Representantes e o próprio presidente da Anatel, Carlos Baigorri, têm rodado as bancadas para tentar convencer os deputados de que a agência pode fiscalizar as plataformas.
“A inclusão de atribuições relacionadas à regulamentação das informações veiculadas pelas plataformas poderá ser absorvida organicamente pelo organograma” do órgão, indica a apresentação distribuída aos parlamentares.
A Anatel diz que nem precisaria de novas contratações para realizar a tarefa, apenas a recomposição de um déficit de 402 servidores em seu quadro de funcionários. A agência afirma ter um “concurso em desenvolvimento”, voltado para essa área, mesmo sem ter recebido formalmente a atribuição.
De acordo com o organograma proposto, seria criada uma nova “fiscalização de serviços e direitos digitais”, que ficaria encarregada de promover “a liberdade de expressão e o combate à desinformação, ao discurso de ódio e à antidemocracia”.
Sob o guarda-chuva da fiscalização estariam três gestões: liberdade de expressão e acesso à informação; responsabilidade social da plataforma e transparência algorítmica.
Além disso, afirma que as novas competências estão voltadas para o usuário de plataformas digitais, capacitando a sociedade no uso de ferramentas para garantia de direitos fundamentais, educação para o consumo e proteção contra arbitrariedades.
O lobby da Anatel, no entanto, tem encontrado pouco apoio nas bancadas e entre plataformas, por motivos diversos.
No caso dos parlamentares, pesa contra a agência a má imagem que parte dos consumidores tem em relação à fiscalização dos serviços prestados pelas operadoras de telecomunicações.
Com ressalvas, eles argumentam que, caso a Anatel receba denúncias por não cumprir satisfatoriamente suas atribuições atuais, seria difícil conciliar as funções com a regulamentação das plataformas digitais.
Na avaliação do setor, há duas faces: de um lado, eles reclamam de conflito de interesses, pelo fato de a agência também regularizar a atividade de empresas provedoras de internet.
Por outro lado, existe a visão de que uma entidade definida é melhor que um vácuo, e que as big techs teriam estrutura suficiente para conseguir um bom relacionamento e influência com a empresa.
Em entrevista à Folha de S.Paulo em 28 de abril, antes do adiamento da votação do PL das Fake News —quando a proposta não previa como seria regulamentado o assunto—, o diretor do Google no Brasil, Marcelo Lacerda, afirmou que uma redação vaga daria ao governo mais espaço para influência.

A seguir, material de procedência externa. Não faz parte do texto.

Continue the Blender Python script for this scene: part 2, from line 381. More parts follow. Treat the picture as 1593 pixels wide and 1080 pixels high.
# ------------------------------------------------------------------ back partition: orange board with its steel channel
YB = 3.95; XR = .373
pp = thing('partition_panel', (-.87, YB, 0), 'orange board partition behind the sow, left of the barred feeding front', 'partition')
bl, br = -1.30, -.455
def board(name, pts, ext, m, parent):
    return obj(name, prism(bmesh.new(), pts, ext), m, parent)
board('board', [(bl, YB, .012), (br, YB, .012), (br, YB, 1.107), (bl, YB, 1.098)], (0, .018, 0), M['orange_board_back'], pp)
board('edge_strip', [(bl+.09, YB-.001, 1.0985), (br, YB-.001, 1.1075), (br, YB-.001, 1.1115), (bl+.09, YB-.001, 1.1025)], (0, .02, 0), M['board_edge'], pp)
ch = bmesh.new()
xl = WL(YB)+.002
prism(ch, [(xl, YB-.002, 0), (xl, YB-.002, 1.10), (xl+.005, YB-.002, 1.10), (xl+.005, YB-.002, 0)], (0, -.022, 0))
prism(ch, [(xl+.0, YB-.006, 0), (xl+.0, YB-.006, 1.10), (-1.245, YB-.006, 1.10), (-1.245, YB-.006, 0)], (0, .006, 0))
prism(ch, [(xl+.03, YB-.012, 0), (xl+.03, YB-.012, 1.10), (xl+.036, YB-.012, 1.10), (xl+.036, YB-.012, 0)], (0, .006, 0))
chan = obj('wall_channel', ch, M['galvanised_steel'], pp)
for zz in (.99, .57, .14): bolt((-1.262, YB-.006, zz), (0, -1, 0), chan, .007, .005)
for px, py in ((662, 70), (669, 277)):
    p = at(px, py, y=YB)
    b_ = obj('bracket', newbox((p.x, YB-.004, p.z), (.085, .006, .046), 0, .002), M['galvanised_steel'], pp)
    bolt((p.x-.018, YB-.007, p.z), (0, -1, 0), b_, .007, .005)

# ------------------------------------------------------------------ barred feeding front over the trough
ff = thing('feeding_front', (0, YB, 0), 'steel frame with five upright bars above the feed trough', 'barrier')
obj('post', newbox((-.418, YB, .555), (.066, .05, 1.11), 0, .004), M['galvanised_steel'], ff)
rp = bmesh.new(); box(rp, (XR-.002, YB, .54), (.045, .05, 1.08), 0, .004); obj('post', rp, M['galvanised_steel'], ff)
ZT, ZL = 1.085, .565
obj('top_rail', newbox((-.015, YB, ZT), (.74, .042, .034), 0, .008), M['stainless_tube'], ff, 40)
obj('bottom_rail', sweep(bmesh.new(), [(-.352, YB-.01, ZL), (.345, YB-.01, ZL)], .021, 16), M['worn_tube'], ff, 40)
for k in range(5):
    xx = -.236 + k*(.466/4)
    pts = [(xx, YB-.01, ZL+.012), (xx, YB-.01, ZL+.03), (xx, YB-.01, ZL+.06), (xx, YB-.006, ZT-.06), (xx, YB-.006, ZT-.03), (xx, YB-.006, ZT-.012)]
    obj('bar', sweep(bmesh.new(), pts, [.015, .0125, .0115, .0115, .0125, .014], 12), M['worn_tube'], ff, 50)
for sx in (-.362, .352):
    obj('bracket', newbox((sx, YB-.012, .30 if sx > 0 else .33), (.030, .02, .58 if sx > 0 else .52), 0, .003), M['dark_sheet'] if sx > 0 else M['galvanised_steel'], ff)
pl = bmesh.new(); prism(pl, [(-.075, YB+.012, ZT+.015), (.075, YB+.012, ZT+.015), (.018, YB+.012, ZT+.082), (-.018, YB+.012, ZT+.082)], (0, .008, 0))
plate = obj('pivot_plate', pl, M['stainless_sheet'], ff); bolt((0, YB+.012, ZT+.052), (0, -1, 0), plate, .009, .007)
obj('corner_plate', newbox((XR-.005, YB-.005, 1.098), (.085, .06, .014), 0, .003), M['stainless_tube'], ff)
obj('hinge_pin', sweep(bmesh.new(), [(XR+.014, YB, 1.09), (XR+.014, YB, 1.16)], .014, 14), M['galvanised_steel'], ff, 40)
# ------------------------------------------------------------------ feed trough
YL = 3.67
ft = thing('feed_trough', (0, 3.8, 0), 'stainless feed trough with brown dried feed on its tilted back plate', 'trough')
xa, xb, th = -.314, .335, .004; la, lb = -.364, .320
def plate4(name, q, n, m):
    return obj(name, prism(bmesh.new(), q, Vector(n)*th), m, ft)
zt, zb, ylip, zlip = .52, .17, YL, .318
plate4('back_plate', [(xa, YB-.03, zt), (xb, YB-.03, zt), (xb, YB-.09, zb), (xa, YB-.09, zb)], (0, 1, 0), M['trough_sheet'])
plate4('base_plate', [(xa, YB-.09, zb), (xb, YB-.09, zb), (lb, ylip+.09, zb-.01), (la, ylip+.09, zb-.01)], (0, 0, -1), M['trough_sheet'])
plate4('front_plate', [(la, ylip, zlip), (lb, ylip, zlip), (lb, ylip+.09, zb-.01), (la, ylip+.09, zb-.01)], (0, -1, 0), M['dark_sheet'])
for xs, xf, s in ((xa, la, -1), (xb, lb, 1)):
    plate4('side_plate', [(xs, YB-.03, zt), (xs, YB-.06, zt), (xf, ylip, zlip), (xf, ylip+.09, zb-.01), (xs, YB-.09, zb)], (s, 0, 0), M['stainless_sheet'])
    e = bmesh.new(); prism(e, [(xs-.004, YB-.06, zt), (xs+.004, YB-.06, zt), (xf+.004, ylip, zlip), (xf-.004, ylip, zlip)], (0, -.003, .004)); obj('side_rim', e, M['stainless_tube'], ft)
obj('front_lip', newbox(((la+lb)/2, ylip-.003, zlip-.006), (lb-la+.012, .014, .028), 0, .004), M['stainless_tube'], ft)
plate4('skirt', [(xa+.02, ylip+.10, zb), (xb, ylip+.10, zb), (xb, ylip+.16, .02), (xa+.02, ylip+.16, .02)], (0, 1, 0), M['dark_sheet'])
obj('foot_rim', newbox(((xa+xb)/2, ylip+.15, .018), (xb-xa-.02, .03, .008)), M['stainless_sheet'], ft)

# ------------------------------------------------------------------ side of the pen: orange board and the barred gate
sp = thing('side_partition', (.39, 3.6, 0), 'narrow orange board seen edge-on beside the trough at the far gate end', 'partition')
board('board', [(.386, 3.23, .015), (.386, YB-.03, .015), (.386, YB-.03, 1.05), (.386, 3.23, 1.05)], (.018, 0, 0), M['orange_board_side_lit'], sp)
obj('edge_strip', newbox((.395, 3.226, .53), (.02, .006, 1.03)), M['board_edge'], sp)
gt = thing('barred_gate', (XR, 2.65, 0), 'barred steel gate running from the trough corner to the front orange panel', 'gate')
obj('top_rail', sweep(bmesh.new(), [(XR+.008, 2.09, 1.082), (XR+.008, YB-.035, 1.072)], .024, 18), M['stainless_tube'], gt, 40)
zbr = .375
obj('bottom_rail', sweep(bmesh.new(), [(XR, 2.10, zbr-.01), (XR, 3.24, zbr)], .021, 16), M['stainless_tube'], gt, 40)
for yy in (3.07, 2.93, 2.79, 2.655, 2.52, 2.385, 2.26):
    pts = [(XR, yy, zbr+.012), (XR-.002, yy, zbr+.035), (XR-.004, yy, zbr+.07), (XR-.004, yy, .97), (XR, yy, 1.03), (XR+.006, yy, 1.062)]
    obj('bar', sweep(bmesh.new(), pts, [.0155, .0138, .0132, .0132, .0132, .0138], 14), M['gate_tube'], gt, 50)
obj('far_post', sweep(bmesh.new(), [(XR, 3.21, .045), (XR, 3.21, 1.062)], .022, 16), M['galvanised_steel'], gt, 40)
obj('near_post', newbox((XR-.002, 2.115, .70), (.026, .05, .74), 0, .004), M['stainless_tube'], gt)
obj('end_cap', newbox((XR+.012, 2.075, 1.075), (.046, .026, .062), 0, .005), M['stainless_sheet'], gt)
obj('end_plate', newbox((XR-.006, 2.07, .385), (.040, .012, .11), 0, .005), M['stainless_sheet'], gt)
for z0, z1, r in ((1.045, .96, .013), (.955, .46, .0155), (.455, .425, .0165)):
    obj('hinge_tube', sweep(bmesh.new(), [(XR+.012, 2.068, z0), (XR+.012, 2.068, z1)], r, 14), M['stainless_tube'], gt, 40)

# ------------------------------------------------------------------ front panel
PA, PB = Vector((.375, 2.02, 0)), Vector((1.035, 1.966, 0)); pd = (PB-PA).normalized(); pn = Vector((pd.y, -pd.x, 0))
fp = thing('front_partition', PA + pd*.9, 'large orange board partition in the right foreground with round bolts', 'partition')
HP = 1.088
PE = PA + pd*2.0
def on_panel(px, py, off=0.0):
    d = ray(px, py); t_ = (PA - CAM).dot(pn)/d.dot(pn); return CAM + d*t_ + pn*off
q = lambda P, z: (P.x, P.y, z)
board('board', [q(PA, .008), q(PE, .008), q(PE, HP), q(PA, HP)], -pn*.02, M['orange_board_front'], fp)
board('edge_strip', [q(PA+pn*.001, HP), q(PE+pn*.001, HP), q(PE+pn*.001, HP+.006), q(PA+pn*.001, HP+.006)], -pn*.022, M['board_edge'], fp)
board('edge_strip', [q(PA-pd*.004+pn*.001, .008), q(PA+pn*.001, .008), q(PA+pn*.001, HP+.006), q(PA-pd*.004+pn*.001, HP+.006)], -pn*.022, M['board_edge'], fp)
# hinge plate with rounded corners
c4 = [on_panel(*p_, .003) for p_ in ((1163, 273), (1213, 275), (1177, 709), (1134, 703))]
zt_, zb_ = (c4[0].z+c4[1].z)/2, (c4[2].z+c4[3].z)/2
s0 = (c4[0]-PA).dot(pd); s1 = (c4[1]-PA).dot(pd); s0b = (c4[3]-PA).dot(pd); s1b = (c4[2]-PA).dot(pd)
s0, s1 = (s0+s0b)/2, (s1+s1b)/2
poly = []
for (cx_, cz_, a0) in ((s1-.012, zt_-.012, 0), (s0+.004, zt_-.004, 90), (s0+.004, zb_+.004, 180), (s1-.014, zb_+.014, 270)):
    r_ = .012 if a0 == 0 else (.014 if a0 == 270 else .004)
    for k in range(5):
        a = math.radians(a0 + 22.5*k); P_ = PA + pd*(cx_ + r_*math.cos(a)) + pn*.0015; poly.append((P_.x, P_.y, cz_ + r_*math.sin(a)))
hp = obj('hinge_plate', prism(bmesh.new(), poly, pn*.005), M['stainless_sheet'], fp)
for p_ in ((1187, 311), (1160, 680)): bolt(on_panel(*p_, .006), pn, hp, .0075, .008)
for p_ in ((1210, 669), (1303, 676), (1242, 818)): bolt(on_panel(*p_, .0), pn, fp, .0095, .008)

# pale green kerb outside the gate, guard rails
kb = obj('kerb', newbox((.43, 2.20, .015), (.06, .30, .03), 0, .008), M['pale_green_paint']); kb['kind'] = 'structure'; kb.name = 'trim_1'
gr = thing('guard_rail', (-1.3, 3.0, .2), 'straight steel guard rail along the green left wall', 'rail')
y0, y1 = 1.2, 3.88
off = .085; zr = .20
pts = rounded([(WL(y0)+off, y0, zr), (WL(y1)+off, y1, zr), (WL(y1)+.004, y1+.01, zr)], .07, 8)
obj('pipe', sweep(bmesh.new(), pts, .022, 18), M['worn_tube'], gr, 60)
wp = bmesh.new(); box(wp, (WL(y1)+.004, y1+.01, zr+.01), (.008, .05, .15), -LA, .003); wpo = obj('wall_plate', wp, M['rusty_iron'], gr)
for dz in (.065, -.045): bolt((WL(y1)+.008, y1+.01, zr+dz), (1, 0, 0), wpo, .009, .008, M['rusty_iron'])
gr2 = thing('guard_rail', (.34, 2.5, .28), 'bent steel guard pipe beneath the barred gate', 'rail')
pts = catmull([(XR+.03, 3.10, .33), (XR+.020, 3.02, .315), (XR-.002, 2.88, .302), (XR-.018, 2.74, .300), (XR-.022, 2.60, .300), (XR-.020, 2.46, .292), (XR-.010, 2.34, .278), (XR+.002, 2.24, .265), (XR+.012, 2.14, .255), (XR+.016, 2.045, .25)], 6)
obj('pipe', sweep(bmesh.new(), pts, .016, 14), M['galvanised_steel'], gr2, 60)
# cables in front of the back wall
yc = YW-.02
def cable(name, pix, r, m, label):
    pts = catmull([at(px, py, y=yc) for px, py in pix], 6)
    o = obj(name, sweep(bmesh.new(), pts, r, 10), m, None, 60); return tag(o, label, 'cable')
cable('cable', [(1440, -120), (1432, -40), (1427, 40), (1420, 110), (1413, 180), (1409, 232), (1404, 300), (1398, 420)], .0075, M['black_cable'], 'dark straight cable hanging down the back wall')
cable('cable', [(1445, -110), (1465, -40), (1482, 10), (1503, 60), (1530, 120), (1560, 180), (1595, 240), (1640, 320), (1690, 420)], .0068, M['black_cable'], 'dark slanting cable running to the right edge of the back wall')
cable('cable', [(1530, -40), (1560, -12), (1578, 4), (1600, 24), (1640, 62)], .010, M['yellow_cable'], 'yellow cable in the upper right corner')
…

“O que precisamos é de uma definição, uma autoridade baseada em alguns princípios, independência, conhecimento técnico, estar sob escrutínio judicial e ter a participação do setor”, disse, quando questionado sobre como funciona a atuação de um órgão fiscalizador — e não especificamente sobre Anatel.
As partes também destacam um ponto adicional de preocupação: a possível interferência do governo na decisão de remover o conteúdo.
A sociedade civil e segmentos da esquerda criticam a agência por supostamente ser suscetível à influência de grandes conglomerados.
“Ela [a Anatel] não tem desempenhado bem as funções que já desempenha e isso pode sobrecarregar ainda mais a organização”, diz Laura Moraes, diretora de campanhas da Avaaz. “Para funcionar como um regulador decente para a mídia social, a Anatel precisaria de algumas mudanças sérias, como trabalhar em estreita colaboração com o CGI [Comitê Gestor da Internet]criando cada vez mais mecanismos de transparência e participação da sociedade civil”, acrescenta.
“Sua vocação para atender às necessidades do mercado precisaria se transformar em um profundo compromisso de defesa da liberdade de expressão e da democracia.”
Em nota, a Anatel afirmou que o novo concurso seria para “contratar profissionais com perfil complementar ao atual” e que “existe uma tendência verificada no cenário internacional de que o regulador de telecomunicações incorpore competências para disciplinar também os mercados digitais ”.
A agência se propõe a utilizar seu serviço de atendimento também para questões relacionadas à regulação da rede.
Embora o lobby da Anatel por novas atribuições tenha se intensificado agora, ele começou antes mesmo de surgirem as discussões sobre o PL das Fake News.
Um projeto apresentado no final do ano passado pelo deputado João Maia (PL-RN) tentou ampliar as atribuições da agência e levou seu presidente, Carlos Baigorri, a defender publicamente a ampliação da operação.